Batman and Robin was the second title to catch my eye. While I was familiar with neither writer Peter Tomasi nor artist Patrick Gleason, the idea of Batman having a son immediately caught my attention. While not a traditional part of the character's make up it seems somehow natural to me. A brief flick through #1 and Gleason's pencils had confirmed my purchase. The book looks beautiful and was worth a buy for me on the strength of that alone.

My next, and final two purchases of the New 52 were reserved for slightly more off-beat titles, with both featuring characters that I was barely familiar with before picking up their respective #1's. I, Vampire was perhaps the more surprising of the two, at least for me. I have little interest in Vampire's or the supernatural, but writer Joshua Hale Fialkov piqued my interest in the concept with an impressive interview, and Andrea Sorrentino's impressive, Jae Lee-esque pencils confirmed my purchase.
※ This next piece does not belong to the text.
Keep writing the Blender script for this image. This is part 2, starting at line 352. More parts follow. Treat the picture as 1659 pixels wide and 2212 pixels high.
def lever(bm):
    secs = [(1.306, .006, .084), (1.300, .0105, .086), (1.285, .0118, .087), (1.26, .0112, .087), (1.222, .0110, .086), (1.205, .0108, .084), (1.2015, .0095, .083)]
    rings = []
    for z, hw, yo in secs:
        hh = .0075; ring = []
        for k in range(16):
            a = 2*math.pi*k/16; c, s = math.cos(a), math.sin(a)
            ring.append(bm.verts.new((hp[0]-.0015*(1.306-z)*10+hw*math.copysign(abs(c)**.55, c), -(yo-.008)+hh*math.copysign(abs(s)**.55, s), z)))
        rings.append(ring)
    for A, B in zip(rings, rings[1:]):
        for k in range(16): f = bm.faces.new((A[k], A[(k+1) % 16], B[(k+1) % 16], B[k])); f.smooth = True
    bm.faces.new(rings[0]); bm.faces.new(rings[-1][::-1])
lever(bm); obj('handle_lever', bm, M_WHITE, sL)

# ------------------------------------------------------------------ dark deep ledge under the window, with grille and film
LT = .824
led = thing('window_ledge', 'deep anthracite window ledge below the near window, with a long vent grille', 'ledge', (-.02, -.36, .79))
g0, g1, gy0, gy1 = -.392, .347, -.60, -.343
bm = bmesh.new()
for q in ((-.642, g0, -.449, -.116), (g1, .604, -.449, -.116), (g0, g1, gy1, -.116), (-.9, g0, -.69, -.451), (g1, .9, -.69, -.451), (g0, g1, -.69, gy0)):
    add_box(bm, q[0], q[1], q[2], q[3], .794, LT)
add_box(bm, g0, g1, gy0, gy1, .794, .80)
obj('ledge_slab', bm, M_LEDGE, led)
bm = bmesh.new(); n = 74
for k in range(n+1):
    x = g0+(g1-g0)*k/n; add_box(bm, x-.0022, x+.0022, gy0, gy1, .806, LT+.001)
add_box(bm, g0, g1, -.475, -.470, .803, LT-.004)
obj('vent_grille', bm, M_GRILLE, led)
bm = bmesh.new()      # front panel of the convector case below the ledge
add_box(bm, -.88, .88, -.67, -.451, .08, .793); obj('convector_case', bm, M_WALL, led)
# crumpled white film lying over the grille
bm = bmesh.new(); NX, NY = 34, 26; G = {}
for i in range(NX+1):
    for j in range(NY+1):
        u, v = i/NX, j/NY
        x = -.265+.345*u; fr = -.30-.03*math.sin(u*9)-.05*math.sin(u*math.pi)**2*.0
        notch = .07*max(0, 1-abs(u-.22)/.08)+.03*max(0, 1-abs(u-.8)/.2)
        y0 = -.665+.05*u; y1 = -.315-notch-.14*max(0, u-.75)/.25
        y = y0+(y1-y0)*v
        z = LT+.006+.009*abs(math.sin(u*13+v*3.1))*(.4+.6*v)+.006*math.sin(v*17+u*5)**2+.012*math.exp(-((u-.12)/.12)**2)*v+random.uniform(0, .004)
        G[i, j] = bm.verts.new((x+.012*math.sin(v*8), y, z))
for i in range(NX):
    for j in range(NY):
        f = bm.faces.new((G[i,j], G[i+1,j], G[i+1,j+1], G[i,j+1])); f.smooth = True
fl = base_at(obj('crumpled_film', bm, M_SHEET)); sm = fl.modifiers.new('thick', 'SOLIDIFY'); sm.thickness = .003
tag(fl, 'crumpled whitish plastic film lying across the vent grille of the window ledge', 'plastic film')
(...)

Animal Man, while being a character I knew next to nothing about, was the subject of a critically lauded Grant Morrison reboot in the 1980's. Although that alone wasn't enough to convince me to buy #1, impressive reviews led me to pick it up, despite not being immediately enamored with Trevor Green's scratchy pencils.
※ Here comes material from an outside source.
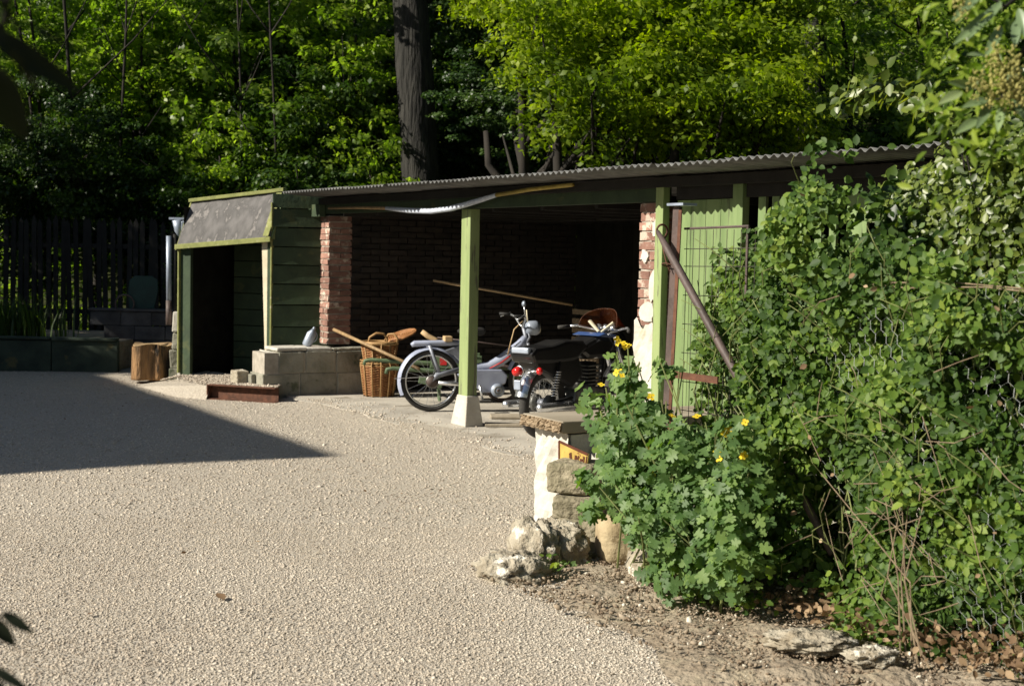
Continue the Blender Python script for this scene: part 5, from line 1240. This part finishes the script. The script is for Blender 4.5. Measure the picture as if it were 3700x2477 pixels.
LB = {g1: 'slender sunlit sapling left of the big trunk', g2: 'dark bushy tree around the big trunk', g3: 'bright yellow-green tree above the shed roof', g4: 'mid green tree behind the right shed end', g5: 'dark shrub above the picket fence', 'shade trees left of the yard': 'broad shade tree outside the left picture edge'}
for gk, lst in byg.items():
    el = sorted(lst, key=lambda q_: (q_[3] - 1.6) / q_[4]); h_ = len(el) // 2
    for nm_, row in ((('upper', el[h_:]), ('lower', el[:h_])) if len(el) > 5 else (('only', el),)):
        for k_, q_ in enumerate(sorted(row, key=lambda q_: q_[1])):
            q_[0]['label'] = LB[gk] + ', ' + ORD[k_] + ' from left' + (' in the %s row' % nm_ if nm_ != 'only' else '')
# unseen trees added round the viewer's side to keep open sky off the shed
for i, (x, y, z, k_, lab_) in enumerate(((9.0, 3.0, 5.5, 3.0, 'unseen tree added right of the yard to block sky light'), (7.5, -4.5, 5.5, 3.2, 'unseen tree added behind the viewer on the right to block sky light'), (1.5, -8.0, 6.0, 3.4, 'unseen tree added straight behind the viewer to block sky light'), (11.5, 9.0, 5.5, 2.8, 'unseen tree added beyond the right fence end to block sky light'))):
    t_ = thing('sky_blocker_tree', lab_, 'tree', (x, y, -.1)); obj('trunk', TR[2], t_, scale=(2, 2, 1.2)); obj('crown', CR['dark', i % 2], t_, (0, 0, z), scale=(k_, k_, k_ * .85))
def big_trunk(name, label, x, y, h, r, lean, m, fork=True, ivy=0):
    t_ = thing(name, label, 'tree', (x, y, hill(x, y) - .15), 0)
    b = MB(); n_ = 26; rows = 40
    for j in range(rows + 1):
        f = j / rows; rad = r * (1 + .35 * math.exp(-f * 14) - .25 * f)
        for i in range(n_):
            th = 2 * PI * i / n_; q_ = rad * (1 + .05 * math.sin(2 * th + f * 5) * math.sin(f * 11) + .03 * math.sin(9 * th + 3 * math.sin(f * 9)) + random.uniform(-.025, .025)); b.v.append((lean * f * f * .4 + lean * f * .6 + q_ * math.cos(th), q_ * math.sin(th), h * f))
    for j in range(rows):
        for i in range(n_): b.f.append((j * n_ + i, j * n_ + (i + 1) % n_, (j + 1) * n_ + (i + 1) % n_, (j + 1) * n_ + i))
    b.build('trunk', m, t_, True)
    for k_ in range(6):
        f = .72 + .05 * k_; a = 1.1 * k_; p = Vector((lean * f, 0, h * f)); l_ = 2.0
        MB().tube([p, p + Vector((math.cos(a) * l_ * .5, math.sin(a) * l_ * .5, .6)), p + Vector((math.cos(a) * l_, math.sin(a) * l_, 1.4))], [r * .4, r * .25, r * .12], 8).build('limb', m, t_, True)
    obj('crown', CR['dark', 0], t_, (lean, 0, h), scale=(1.6, 1.6, 1.1))
    if ivy:
        n = ivy; z_ = rng.uniform(.3, h * .8, n); th = rng.uniform(0, 2 * PI, n); rad = r * 1.02 + rng.exponential(.06, n)
        P = np.stack([lean * z_ / h + rad * np.cos(th), rad * np.sin(th), z_], 1)
        obj('ivy', leaves('ivy', P, np.stack([np.cos(th), np.sin(th), np.full(n, .4)], 1) + rng.normal(0, .4, (n, 3)), rng.uniform(.06, .11, n), T_DIA, 'leaf_mid'), t_, kind='stuff')
    return t_
big_trunk('old_tree', 'massive dark furrowed trunk rising behind the middle of the shed roof', -1.30, 22.0, 7.6, .33, -.55, 'bark')
big_trunk('ivy_tree', 'second thick trunk with ivy patches behind the right part of the shed', 4.55, 22.0, 7.5, .23, -.1, 'bark', ivy=700)
ft = thing('forked_tree', 'low dark trunk forking twice just right of the massive trunk', 'tree', (.35, 21.2, -.1), 0)
MB().tube([(-.1, 0, 0), (-.12, 0, 2.0), (-.2, 0, 2.9), (-.35, .05, 3.5), (-.3, .1, 4.4)], [.13, .11, .085, .07, .05], 9).build('trunk', 'bark_dark', ft, True)
MB().tube([(-.15, 0, 2.2), (-.55, 0, 2.75), (-.75, 0, 3.0), (-.8, .1, 3.5)], [.08, .07, .055, .04], 8).build('limb', 'bark_dark', ft, True)
MB().tube([(-.12, 0, 2.7), (.15, 0, 3.0), (.22, 0, 3.5), (.2, 0, 4.5)], [.08, .07, .05, .03], 8).build('limb', 'bark_dark', ft, True)
obj('crown', CR['dark', 1], ft, (-.4, .2, 4.1), scale=(.75, .6, .55))
# far wood behind everything: continuous leafy mass
n = 120000; y = rng.uniform(26, 42, n); x = rng.uniform(-.46, .46, n) * y
base = np.array([hill(a, b_) for a, b_ in zip(x[:2000], y[:2000])])
tt = (x + .39) * .866 + (y - 12.737) * .5; kk = np.maximum(0, np.maximum(tt - 5, y - 24)); hz = .55 * kk * kk / (kk + 1.5)
tree_id = np.sin(x * 1.7 + y * .3) * np.sin(y * 1.1 + x * .4)
z = hz + rng.uniform(0, 4.2, n) + tree_id * .9
k_ = np.sin(x * 3.3 + z * 2) * np.sin(z * 2.9 + y) < .55
P = np.stack([x, y, z], 1)[k_]
obj('far_wood', leaves('far_wood', P, rng.normal(0, .6, P.shape) + np.array([-.3, -.5, .7]), rng.uniform(.14, .24, len(P)), T_DIA, 'leaf_mid', np.clip(.45 + .3 * tree_id[k_] + rng.normal(0, .15, len(P)), 0, 1)), kind='stuff', label='continuous leafy mass of the wood far up the slope', cat='woodland')
# undergrowth behind the shed roof and at the foot of the slope
n = 26000; y = rng.uniform(19.5, 24, n); x = rng.uniform(-.42, .42, n) * y; tt = (x + .39) * .866 + (y - 12.737) * .5
k_ = (tt > 4.6) | (y > 21.8); x, y, tt = x[k_], y[k_], tt[k_]; n = len(x)
z = .55 * np.maximum(0, tt - 5) ** 2 / (np.maximum(0, tt - 5) + 1.5) + rng.random(n) ** 1.5 * (1.4 + .5 * np.sin(x * 2.2)) 
obj('undergrowth', leaves('undergrowth', np.stack([x, y, z], 1), rng.normal(0, .6, (n, 3)) + np.array([-.3, -.4, .7]), rng.uniform(.08, .14, n), T_DIA, 'leaf_mid'), kind='stuff', label='shaded leafy undergrowth at the foot of the wooded slope', cat='undergrowth')

# ------------------------------------------------------------------ near foliage framing the view
def big_leaf(par, base, tip, w, m, nrm=None, part='leaf'):
    base, tip = Vector(base), Vector(tip); d = tip - base; l_ = d.length; d.normalize(); nn = Vector(nrm or (0.1, -1, .15)); nn = (nn - d * nn.dot(d)).normalized(); x = d.cross(nn)
    b = MB(); rows = 12
    for j in range(rows + 1):
        f = j / rows; ww = w / 2 * math.sin(PI * min(1, f ** .8)) ** .7 if 0 < f < 1 else 0.001
        c_ = base + d * l_ * f - nn * (.10 * l_ * f * f)
        for u_ in (-1, -.5, 0, .5, 1): b.v.append(tuple(c_ + x * ww * u_ + nn * abs(u_) * ww * .25))
    for j in range(rows):
        for i in range(4): a = j * 5 + i; b.f.append((a, a + 1, a + 6, a + 5))
    me = b.mesh(part, m, True); a = me.attributes.new('tone', 'FLOAT', 'POINT'); a.data.foreach_set('value', [random.random()] * len(me.vertices))
    return obj(part, me, par)

TLv = [((-.49, 1.315, 1.797), (-.404, 1.341, 1.74), .024), ((-.485, 1.313, 1.765), (-.458, 1.339, 1.695), .034), ((-.465, 1.314, 1.778), (-.445, 1.341, 1.74), .010), ((-.45, 1.315, 1.8), (-.4, 1.344, 1.777), .007), ((-.498, 1.316, 1.813), (-.447, 1.343, 1.766), .012), ((-.482, 1.317, 1.833), (-.46, 1.345, 1.79), .008)]
nb = thing('near_laurel', 'almost black out-of-focus laurel leaves hanging into the top left corner', 'branch', (0, 0, 0))
for a_, b_, w_ in TLv: big_leaf(nb, a_, b_, w_, 'leaf_black')
MB().tube([(-.615, 1.362, 1.745), (-.517, 1.365, 1.80), (-.484, 1.35, 1.80), (-.47, 1.33, 1.835)], .004, 6).build('twig', 'bark_dark', nb, True)
nb = thing('near_weed', 'dark serrated leaf cluster poking in at the bottom left corner', 'branch', (0, 0, 0))
for a_, b_, w_ in (((-.694, 1.872, 1.102), (-.655, 1.87, 1.064), .022), ((-.674, 1.873, 1.108), (-.632, 1.871, 1.082), .016), ((-.70, 1.872, 1.096), (-.67, 1.871, 1.073), .016), ((-.693, 1.868, 1.038), (-.634, 1.866, 1.004), .014), ((-.687, 1.867, 1.023), (-.657, 1.865, .992), .01)):
    big_leaf(nb, a_, b_, w_, 'leaf_black', (.2, -1, .5))
MB().tube([(-.792, 1.869, 1.047), (-.71, 1.871, 1.085), (-.665, 1.873, 1.108)], .002, 6).build('twig', 'bark_dark', nb, True)
nb = thing('flowering_laurel', 'pale long-leaved evergreen with yellowish flower clusters at the top right corner', 'shrub', (0, 0, 0))
TRv = [((1.195, 3.647, 2.236), (1.092, 3.592, 2.149)), ((1.222, 3.649, 2.259), (1.125, 3.593, 2.166)), ((1.223, 3.645, 2.198), (1.169, 3.59, 2.118)), ((1.262, 3.646, 2.215), (1.24, 3.591, 2.145)), ((1.199, 3.633, 2.004), (1.151, 3.578, 1.94)), ((1.233, 3.633, 2.005), (1.2, 3.578, 1.933)), ((1.195, 3.633, 2.012), (1.116, 3.582, 1.992)), ((1.165, 3.65, 2.274), (1.085, 3.595, 2.209)), ((1.265, 3.648, 2.243), (1.271, 3.592, 2.158)), ((1.259, 3.633, 2.011), (1.27, 3.58, 1.962)), ((1.19, 3.64, 2.12), (1.125, 3.59, 2.123)), ((1.171, 3.63, 1.965), (1.101, 3.578, 1.926)), ((1.236, 3.636, 2.066), (1.278, 3.588, 2.093)), ((1.159, 3.635, 2.042), (1.082, 3.585, 2.051)), ((1.126, 3.634, 2.03), (1.056, 3.582, 1.999))]
for a_, b_ in TRv: big_leaf(nb, a_, b_, .026, 'leaf_pale', (random.uniform(-.7, .1), -1, random.uniform(.0, .7)))
MB().tube([(1.449, 3.704, 2.345), (1.285, 3.66, 2.14), (1.232, 3.65, 2.016), (1.164, 3.64, 2.0)], .005, 6).build('branch', 'bark_dark', nb, True)
MB().tube([(1.36, 3.704, 2.343), (1.238, 3.67, 2.251), (1.181, 3.66, 2.283)], .005, 6).build('branch', 'bark_dark', nb, True)
bud = MB().ell((0, 0, 0), .008, .008, .009, 7, 5)
for p in [(1.19, 3.589, 2.113), (1.207, 3.587, 2.081), (1.219, 3.585, 2.048), (1.181, 3.584, 2.031), (1.148, 3.585, 2.047), (1.225, 3.584, 2.021), (1.246, 3.586, 2.054), (1.106, 3.598, 2.244), (1.24, 3.589, 2.103), (1.252, 3.584, 2.027)]:
    b = MB()
    for q_ in range(70): c_ = Vector(p) + Vector((random.gauss(0, .011), random.gauss(0, .011), random.gauss(0, .022))); r_ = random.uniform(.002, .0042); b.ell(c_, r_, r_, r_ * 1.1, 6, 4)
    me = b.mesh('flower_cluster', 'blossom', True); a = me.attributes.new('tone', 'FLOAT', 'POINT'); a.data.foreach_set('value', [random.random()] * len(me.vertices)); obj('flower_cluster', me, nb, kind='stuff')
n = 420; P = np.array([1.24, 3.75, 2.08]) + rng.normal(0, 1, (n, 3)) * (.10, .06, .14)
obj('small_leaves', leaves('small_leaves', P, rng.normal(0, .6, (n, 3)) + np.array([-.5, -.7, .5]), rng.uniform(.035, .06, n), T_LONG, 'leaf_mid'), nb, kind='stuff')

# ------------------------------------------------------------------ the house whose shadow lies on the gravel
ho = thing('house', 'flat-roofed house standing left of the yard, outside the picture', 'house', L(0, 0, 0), RZ)
HC = (-1.04, -13.5)
MB().box(-16, HC[0] - .25, -24, HC[1] - .25, 0, 7.35).build('wall', 'house', ho)
MB().box(-16.2, HC[0], -24.2, HC[1], 7.352, 7.5).build('roof', 'felt', ho)
for i in range(3):
    for zq in (1.2, 4.4):
        x0 = -4.2 - 3.6 * i
        f = MB().box(x0, x0 + 1.2, HC[1] - .248, HC[1] - .20, zq, zq + 1.4).build('window', 'white_plaster', ho)
        MB().box(x0 + .08, x0 + 1.12, HC[1] - .198, HC[1] - .19, zq + .08, zq + 1.32).build('pane', 'glass', f)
Somewhat surprisingly, the two less heralded series have been by far the two that I have enjoyed the most, with Action Comics and Batman and Robin flattering to deceive despite superb art and overall presentation. Weirdly though, the lack of cohesion between the two titles has actually made them more satisfying reads. The comic reading populace is clearly burnt out by Universe wide crossovers and tie ins, to the extent that even the suggestion that two titles are interlinked would see me eyeing them with a degree of suspicion. I suspect that the days of sprawling, epic crossovers are nearing an end, particularly after Marvel's latest effort, in the shape of Fear Itself was met with a collective sigh by even the most zealous Marvel Zombies. There are problems with the two - the changes made by Morrison to the Superman mythos seem awkward and Batman and Robin's pacing has been sluggish, but at least both feel like complete stories.Animal Man is apparently linked to Swamp Thing, but as someone not familiar with the latter I can honestly say that I didn't realise that the two were interconnected. Take note Marvel - this is how you tie issues together, with subtly and tact rather than brash, and rather empty proclamations. Both Animal Man and I, Vampire work superbly as exercises in how to tell self contained stories, despite the fact that both will clearly be linked with other series somewhere down the line.
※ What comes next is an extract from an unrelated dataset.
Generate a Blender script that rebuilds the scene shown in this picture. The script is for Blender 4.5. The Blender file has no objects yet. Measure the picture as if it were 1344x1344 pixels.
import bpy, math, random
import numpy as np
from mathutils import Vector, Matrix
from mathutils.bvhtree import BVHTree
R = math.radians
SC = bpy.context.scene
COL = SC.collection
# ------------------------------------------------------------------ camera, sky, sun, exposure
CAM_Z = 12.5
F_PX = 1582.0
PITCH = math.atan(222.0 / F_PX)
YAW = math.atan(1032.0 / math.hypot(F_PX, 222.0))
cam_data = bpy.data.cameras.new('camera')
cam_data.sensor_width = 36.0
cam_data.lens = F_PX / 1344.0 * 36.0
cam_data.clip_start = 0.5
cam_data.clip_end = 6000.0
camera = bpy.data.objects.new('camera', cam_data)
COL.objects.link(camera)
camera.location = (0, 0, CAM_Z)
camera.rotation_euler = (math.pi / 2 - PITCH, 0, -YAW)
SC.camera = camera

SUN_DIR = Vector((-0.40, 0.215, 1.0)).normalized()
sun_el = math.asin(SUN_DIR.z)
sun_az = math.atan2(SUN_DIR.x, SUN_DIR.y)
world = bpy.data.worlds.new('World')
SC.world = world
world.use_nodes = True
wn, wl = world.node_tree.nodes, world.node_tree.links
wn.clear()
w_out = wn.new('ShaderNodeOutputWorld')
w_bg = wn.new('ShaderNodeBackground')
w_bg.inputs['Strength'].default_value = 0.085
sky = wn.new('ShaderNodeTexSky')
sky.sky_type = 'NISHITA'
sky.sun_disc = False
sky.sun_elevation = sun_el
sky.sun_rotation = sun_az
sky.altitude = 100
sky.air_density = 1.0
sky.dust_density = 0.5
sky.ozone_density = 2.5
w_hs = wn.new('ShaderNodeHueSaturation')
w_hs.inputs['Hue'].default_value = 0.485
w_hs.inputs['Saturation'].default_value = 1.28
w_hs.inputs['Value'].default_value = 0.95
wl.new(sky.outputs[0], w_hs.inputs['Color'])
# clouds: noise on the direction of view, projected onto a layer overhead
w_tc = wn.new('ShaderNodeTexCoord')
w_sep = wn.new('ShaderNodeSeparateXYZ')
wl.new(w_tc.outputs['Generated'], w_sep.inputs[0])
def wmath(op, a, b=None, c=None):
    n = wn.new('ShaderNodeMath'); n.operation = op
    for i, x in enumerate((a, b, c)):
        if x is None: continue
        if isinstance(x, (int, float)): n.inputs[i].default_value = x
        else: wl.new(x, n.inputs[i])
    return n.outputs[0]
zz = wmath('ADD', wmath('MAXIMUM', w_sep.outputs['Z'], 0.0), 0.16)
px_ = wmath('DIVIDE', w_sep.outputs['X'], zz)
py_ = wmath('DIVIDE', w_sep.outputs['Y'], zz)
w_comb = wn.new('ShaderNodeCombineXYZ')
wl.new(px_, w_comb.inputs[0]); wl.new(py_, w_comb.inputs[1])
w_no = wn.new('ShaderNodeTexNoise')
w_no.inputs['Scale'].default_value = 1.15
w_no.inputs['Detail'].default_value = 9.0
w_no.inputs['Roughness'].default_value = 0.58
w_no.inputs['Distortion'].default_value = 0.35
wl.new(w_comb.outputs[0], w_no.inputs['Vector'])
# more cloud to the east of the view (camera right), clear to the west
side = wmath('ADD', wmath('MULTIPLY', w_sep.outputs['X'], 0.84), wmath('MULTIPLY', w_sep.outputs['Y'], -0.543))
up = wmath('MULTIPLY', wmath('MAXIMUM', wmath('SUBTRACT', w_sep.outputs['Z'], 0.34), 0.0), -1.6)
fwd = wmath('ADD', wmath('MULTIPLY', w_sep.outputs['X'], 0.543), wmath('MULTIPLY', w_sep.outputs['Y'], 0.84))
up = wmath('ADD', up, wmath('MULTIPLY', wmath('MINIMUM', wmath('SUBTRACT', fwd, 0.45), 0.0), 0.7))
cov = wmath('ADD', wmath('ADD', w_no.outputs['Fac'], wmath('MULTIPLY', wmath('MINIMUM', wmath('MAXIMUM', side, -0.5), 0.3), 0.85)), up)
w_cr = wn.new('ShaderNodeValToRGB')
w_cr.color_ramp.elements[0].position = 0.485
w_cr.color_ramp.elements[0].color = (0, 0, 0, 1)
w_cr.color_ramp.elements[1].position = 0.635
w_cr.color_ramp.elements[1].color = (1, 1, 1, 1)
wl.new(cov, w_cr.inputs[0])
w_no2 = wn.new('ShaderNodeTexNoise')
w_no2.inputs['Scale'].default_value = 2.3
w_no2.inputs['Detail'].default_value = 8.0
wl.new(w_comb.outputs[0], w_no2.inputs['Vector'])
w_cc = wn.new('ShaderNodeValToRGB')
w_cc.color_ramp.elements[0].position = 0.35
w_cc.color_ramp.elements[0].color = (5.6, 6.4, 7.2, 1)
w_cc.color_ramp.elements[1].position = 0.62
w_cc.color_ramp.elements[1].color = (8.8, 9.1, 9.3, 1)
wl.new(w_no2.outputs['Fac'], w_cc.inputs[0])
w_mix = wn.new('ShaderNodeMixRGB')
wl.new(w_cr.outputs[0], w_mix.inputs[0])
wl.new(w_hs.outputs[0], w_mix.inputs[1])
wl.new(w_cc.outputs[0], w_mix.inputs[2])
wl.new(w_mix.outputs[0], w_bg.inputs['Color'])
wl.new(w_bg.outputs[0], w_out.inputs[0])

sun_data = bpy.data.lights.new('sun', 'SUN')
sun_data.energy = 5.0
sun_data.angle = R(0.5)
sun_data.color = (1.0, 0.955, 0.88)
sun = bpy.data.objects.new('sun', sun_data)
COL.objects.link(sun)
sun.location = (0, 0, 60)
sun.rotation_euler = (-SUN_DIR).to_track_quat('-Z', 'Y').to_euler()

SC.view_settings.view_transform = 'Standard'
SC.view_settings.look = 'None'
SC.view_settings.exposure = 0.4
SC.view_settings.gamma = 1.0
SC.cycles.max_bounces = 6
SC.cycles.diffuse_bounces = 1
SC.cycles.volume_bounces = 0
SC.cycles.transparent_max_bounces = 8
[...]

That is not to say that it is all good news however. It is telling that more successful of the four books that I have sampled are the ones that are least bogged down in the continuity of the D.C Universe. It is difficult to reconcile the renegade Superman of Action Comics with the caped crusader that we are all familiar with, and Morrison's version of him seems slightly off. The supporting cast are generally portrayed well, but Superman himself seems to have been altered for the sake of it. The concept of Batman training his son is a solid one, but the reader is provided with little context, or background for their relationship. Not a problem for a hardened D.C reader, but for a novice such as myself it has been difficult to involve myself in their relationship.

The bottom line seems to be that when freed from continuity, D.C's reboot has been excellent. However, it is a little to difficult to reconcile this new universes versions of their more iconic heroes. I have never been a stickler for continuity, but I like to recognise the characters that I am reading, or at least be gradually introduced to their worlds. I don't want D.C to hold my hand, but I for one think that the new 52 could do with being a little more reader friendly. I can just about handle it, but with new comic book readers increasingly thin on the ground, more needs to be done to get comic novices involved in their more celebrated characters.